I don’t know where “The Dancer” lived since then, but now, at least, it’s out in public again, albeit briefly. It goes on the block at Heritage Auctions on Saturday, October 26th, and if you find yourself in New York later this month, you’ll be able to look at it up close for a couple of days. The estimate is $20,000-$30,000.
The painting measures 24 x 16 inches, by the way, and the frame, although old looking, is not the original one.
4 comments:
Very beautiful! Thanks, Joyce
Great post, and a real treat to read that elegant and evocative passage of accompanying text.
With Pyle and some others from the Golden Age, I often find that the original published version offers good info on the value structure of the image when it was freshly made. While how the painting looks when it turns up 100 years later can tell you about the color and paint handling but rarely the values. (Whether this is because of fading or because the photo we get to see has too much glare and messes up the image.)
I think this Pyle is such a picture. And I think the version on the wall in the old photo, with its far richer and more decisive value pattern, proves that.
Luckily, a little tinkering in photoshop can bring some of the deeper values back and give us a fuller measure of the original's power.
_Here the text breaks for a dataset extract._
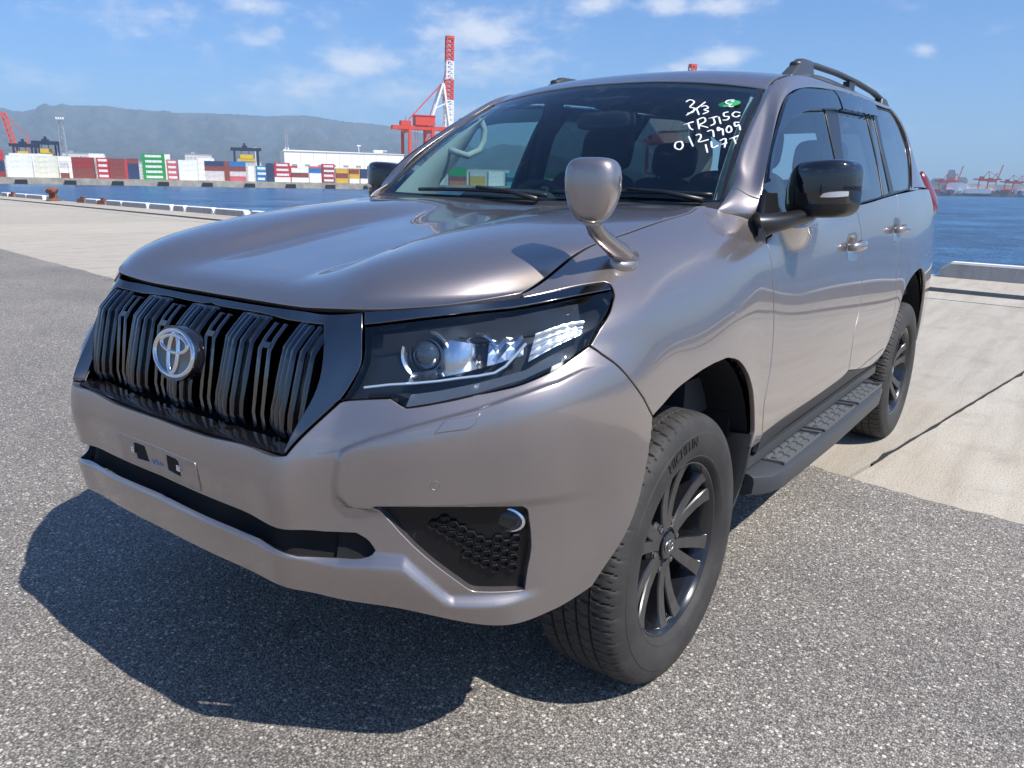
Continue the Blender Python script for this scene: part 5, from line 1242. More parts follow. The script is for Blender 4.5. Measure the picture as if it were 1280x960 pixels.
    for k in range(6):
        a = 2*math.pi*(k+.75)/6
        m = MB(); m.lathe([(.0125, .06), (.0125, .0695), (.0105, .0700), (.0105, .066), (.0085, .066), (.0080, .074), (0, .0755)], 14, Matrix.Translation((.0680*math.cos(a), 0, .0680*math.sin(a))) @ My); m.build('wheel_nut', 'steel', w, smooth=True, angle=30)
    m = MB(); emblem_rings(m, Matrix.Translation((0, .0826, 0)) @ basis((0, 0, 0), (-1, 0, 0), (0, 0, 1), (0, 1, 0)), .28); m.build('wheel_emblem', 'steel', w, smooth=True)
    m = MB(); m.lathe([(.165, -.004), (.165, .008), (.09, .010), (.088, .02), (.05, .022)], 48, My); m.build('brake_disc', 'steel', w, smooth=True, angle=30)
    m = MB(); m.lathe([(.205, -.05), (.165, -.03), (.02, -.02), (0, -.02)], 40, My); m.build('wheel_backing', 'dark_void', w, smooth=True)
    m = MB()
    for k in range(7):
        a = R(20+12*k); m.box((.165*math.cos(a), .004, .165*math.sin(a)), (.05, .07, .04), Matrix.Rotation(-a+math.pi/2, 3, 'Y'))
    m.build('brake_caliper', 'rim_black', w)
    return w
w0 = wheel_parts(); w0.location = (0, .7925, .378); w0.rotation_euler = (0, R(-12), 0)
for (x, y, rz, ry) in ((-2.79, .7925, 0, 33), (0, -.7925, math.pi, 10), (-2.79, -.7925, math.pi, 47)):
    c = copy_tree(w0, CAR); c.location = (x, y, .378); c.rotation_euler = (0, R(ry), rz)
# ------------------------------------------------------------------ the place: quay, water, far terminal, hills
EYE = Vector((1.838, 1.697, 0))
def quay(a, b, z=0.0):
    """a along the quay edge, b towards the water"""
    return Vector((-1.95-.138*a/.99958-.990*b/.99958, .9-.990*a/.99958+.138*b/.99958, z))
# --- materials
def make_asphalt():
    s = NT('asphalt'); v = s.coord()
    vo = s.n('ShaderNodeTexVoronoi'); vo.inputs['Scale'].default_value = 175; s.l(v, vo.inputs['Vector'])
    vo2 = s.n('ShaderNodeTexVoronoi'); vo2.inputs['Scale'].default_value = 80; s.l(v, vo2.inputs['Vector'])
    grey = s.n('ShaderNodeRGBToBW'); s.l(vo.outputs['Color'], grey.inputs[0])
    stones = s.ramp(grey.outputs[0], [(0.05, (0.085, 0.080, 0.076)), (0.40, (0.175, 0.164, 0.152)), (0.72, (0.262, 0.245, 0.226)), (0.94, (0.43, 0.405, 0.375))])
    gap = s.ramp(vo.outputs['Distance'], [(0.25, (1, 1, 1)), (0.75, (0.35, 0.35, 0.37))])
    base = s.mix(1.0, stones, gap, 'MULTIPLY')
    g2 = s.n('ShaderNodeRGBToBW'); s.l(vo2.outputs['Color'], g2.inputs[0])
    big = s.ramp(g2.outputs[0], [(0.74, (0, 0, 0)), (0.80, (1, 1, 1))])
    bigm = s.n('ShaderNodeMath', operation='MULTIPLY'); s.l(big, bigm.inputs[0])
    s.l(s.ramp(vo2.outputs['Distance'], [(0.30, (1, 1, 1)), (0.5, (0, 0, 0))]), bigm.inputs[1])
    base = s.mix(bigm.outputs[0], base, (0.42, 0.40, 0.365))
    patch = s.ramp(s.noise(v, .55, 6, 0.6), [(0.3, (0.80, 0.80, 0.81)), (0.7, (1.14, 1.13, 1.11))])
    streak = s.ramp(s.noise(s.coord((.9, .08, 1)), 1.6, 5, 0.6), [(0.42, (1, 1, 1)), (0.68, (0.86, 0.86, 0.87))])
    patch = s.mix(1.0, patch, streak, 'MULTIPLY')
    spot = s.ramp(s.noise(v, 2.6, 3, 0.4), [(0.70, (1, 1, 1)), (0.76, (0.72, 0.71, 0.70))])
    patch = s.mix(1.0, patch, spot, 'MULTIPLY')
    base = s.mix(1.0, base, patch, 'MULTIPLY')
    base = s.mix(1.0, base, (1.60, 1.55, 1.45), 'MULTIPLY')
    s.l(base, s.b.inputs['Base Color'])
    s.p(Roughness=0.82)
    h = s.mix(0.5, vo.outputs['Distance'], vo2.outputs['Distance'])
    inv = s.n('ShaderNodeInvert'); s.l(h, inv.inputs['Color'])
    s.bump(inv.outputs[0], 0.75, 0.008)
    MAT['asphalt'] = s.m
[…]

I hope the next owner gives this some expert TLC - maybe a good cleaning would make, say, the flowers on the tapestry pop as they do in the old three-color plate. I'll keep an eye out for other old photos of it, too - and I'll definitely take a look at the original later this month.
The student second from right with the pipe is Phillip Goodwin for sure-
great blog! and long live Howard Pyle!